Asphalt-derived high surface area activated porous carbons for the effective adsorption separation of ethane and ethylene

Abstract

We reported novel asphalt–based activated carbons (A-ACs) with high C2H6/C2H4 adsorption capacity and selectivity. A series of A-ACs were prepared by a one-step preparation method and characterized. The adsorption performances of A-ACs for ethane/ethylene were examined. Results showed that the sample A-ACs prepared at 800°C and the KOH/asphalt ratio=4 exhibited ultra-high BET area of 3111m2/g and its pore volume reached 1.92cm3/g. Their surface O and N contents gradually decreased with activation temperature or KOH/asphalt ratio at which A-ACs were prepared. More interestingly, A-ACs showed significantly preferential adsorption of C2H6 over C2H4. It could be ascribed to the stronger interaction of C2H6 with the surfaces of A-ACs by hydrogen bonds compared to C2H4, which were revealed by Density functional theory calculation.
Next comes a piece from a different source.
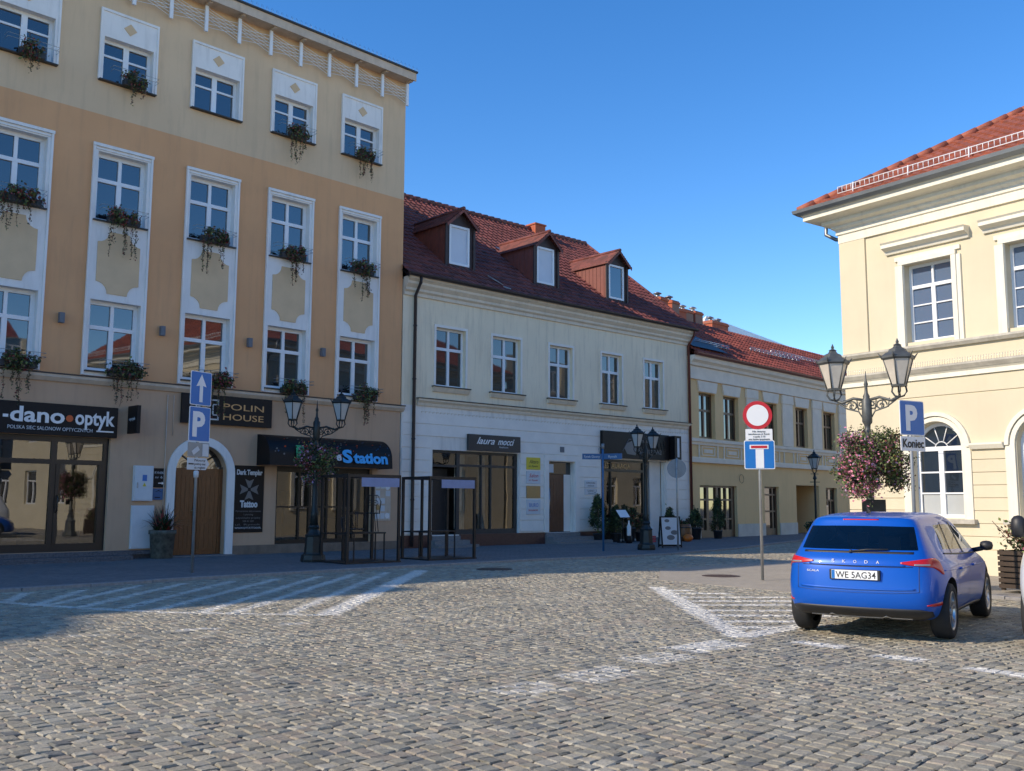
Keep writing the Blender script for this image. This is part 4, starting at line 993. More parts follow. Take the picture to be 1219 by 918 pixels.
    for k in range(4):
        yy = 3.0 + 2.7*k
        for z0, z1 in ((5.32, 7.20), (1.25, 3.3)):
            o = window(root, -yy-.6, -yy+.6, z0, z1, -.06, M['pvc'], M['glass'], mull=(.5,), trans=(z1-.55,)); o.rotation_euler = (0, 0, R(-90))
            s = MB()
            for q in ((-yy-.8, -yy-.6, z0-.1, z1+.2), (-yy+.6, -yy+.8, z0-.1, z1+.2), (-yy-.6, -yy+.6, z1, z1+.2)): s.box(q[0], q[1], -.09, -.001, q[2], q[3])
            s.build('surround', M['trimR'], o)
    t = MB(); t.prism_x([(0, 5.10), (-.08, 5.10), (-.14, 5.17), (-.14, 5.22), (0, 5.24)], -.10, L_); t.build('sill_course', M['trimRg'], root)
    t = MB(); t.prism_x([(0, 4.40), (-.07, 4.40), (-.07, 4.50), (-.12, 4.55), (0, 4.55)], -.10, L_); t.build('string_course', M['trimR'], root)
    t = MB(); t.prism_x([(0, 4.551), (-.13, 4.551), (-.20, 4.64), (-.20, 4.68), (0, 4.72)], -.14, L_); t.build('string_course', M['trimRg'], root)
    sp_ = MB(); x = .0
    while x < 9: sp_.tube([(x, -.17, 4.68), (x+.02, -.19, 4.80)], .004, 3); x += .06
    sp_.build('bird_spikes', M['silver'], root)
    # stepped cornice wrapping the corner
    def ring(mb, y0, z0, y1, z1):    # sloped strip at the front and left side with mitred corner
        mb.add([(-y0, -y0, z0), (L_, -y0, z0), (L_, -y1, z1), (-y1, -y1, z1)], [(0, 1, 2, 3)])
        mb.add([(-y0, DEP, z0), (-y0, -y0, z0), (-y1, -y1, z1), (-y1, DEP, z1)], [(0, 1, 2, 3)])
    def prof(mb, pts):
        for (a, b), (c, d) in zip(pts[:-1], pts[1:]): ring(mb, a, b, c, d)
    c1 = MB(); prof(c1, [(0, 8.10), (.06, 8.10), (.06, 8.30), (.10, 8.32)]); c1.build('frieze', M['trimR'], root)
    c1 = MB(); prof(c1, [(.10, 8.32), (.10, 8.42), (.18, 8.48), (.18, 8.53), (.34, 8.58), (.34, 8.66), (.44, 8.70), (.66, 8.72), (.66, 8.82), (.70, 8.86)]); c1.build('cornice', M['trimR'], root)
    gt = MB(); prof(gt, [(.66, 8.865), (.76, 8.86), (.84, 8.92), (.86, 9.0), (.83, 9.0), (.74, 8.93), (.6, 8.93)]); gt.build('gutter', M['zinc'], root)
    dp = MB(); dp.tube([(-.80, .5, 8.9), (-.82, .5, 8.6), (-.55, .55, 8.42), (-.2, .6, 8.35), (-.12, .6, 8.1), (-.12, .6, .2)], .05, 8); dp.build('downpipe', M['zinc'], root)
    # hipped roof
    k = .6; ex = .74; h0 = 8.96; run = 7.74; l_ = math.hypot(run, run*k); up = (run/l_, run*k/l_)
    roof_plane(root, M['tileR'], (0, -ex, h0), up, lambda t: -ex + t*up[0], lambda t: L_ - .0, l_, .33, .25)
    i0, i1, zt = run-ex, DEP-run+ex, h0+run*k-.03
    ul = MB(); ul.quad((-ex, -ex, h0-.03), (L_, -ex, h0-.03), (L_, i0, zt), (i0, i0, zt)); ul.quad((L_, DEP+ex, h0), (-ex, DEP+ex, h0), (i0, i1, zt), (L_, i1, zt)); ul.quad((i0, i0, zt), (L_, i0, zt), (L_, i1, zt), (i0, i1, zt)); ul.build('roof_underlay', M['tileR'], root)
    sd = MB(); sd.quad((-ex, DEP+ex, h0), (-ex, -ex, h0), (i0, i0, zt+.03), (i0, i1, zt+.03)); sd.build('hip_roof', M['tileR'], root)
    hp = MB(); n = 30
    for i in range(n):
        t0, t1 = i/n, (i+1.1)/n
        f_ = lambda t: (-ex+run*t, -ex+run*t, h0+run*k*t+.05)
        hp.tube([f_(t0), f_(t1)], [.10, .115], 8)
    hp.build('hip_tiles', M['tileR'], root)
    sn = MB(); yy = -.30; z = h0+.44*k
    for j in (0, 1): sn.tube([(.15, yy, z+.10+.16*j), (L_, yy, z+.10+.16*j)], .014, 4)
    x = .15
    while x < 14.3: sn.tube([(x, yy, z+.10), (x, yy, z+.27)], .009, 4); x += .13
    x = .6
    while x < 14: sn.tube([(x, yy-.02, z-.02), (x, yy, z+.28)], .02, 4); x += 1.5
    sn.build('snow_guard', M['white'], root)
build_R()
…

Its C2H6 adsorption capacity was up to 7.2mmol/g at 100kPa and 25°C and its C2H6/C2H4 adsorption selectivity for typical cracked gas mixture (15:1 ethylene/ethane) was in the range of 3.2–16.3 at the pressure below 100kPa, higher than the most reported ethane-adsorbents. Additionally, the isosteric heat of ethane and ethylene adsorption on A-ACs were lower than those on π-complexation adsorbents. Therefore, these excellent adsorption properties would make A-ACs as a type of promising adsorbents for adsorption separation of C2H6/C2H4.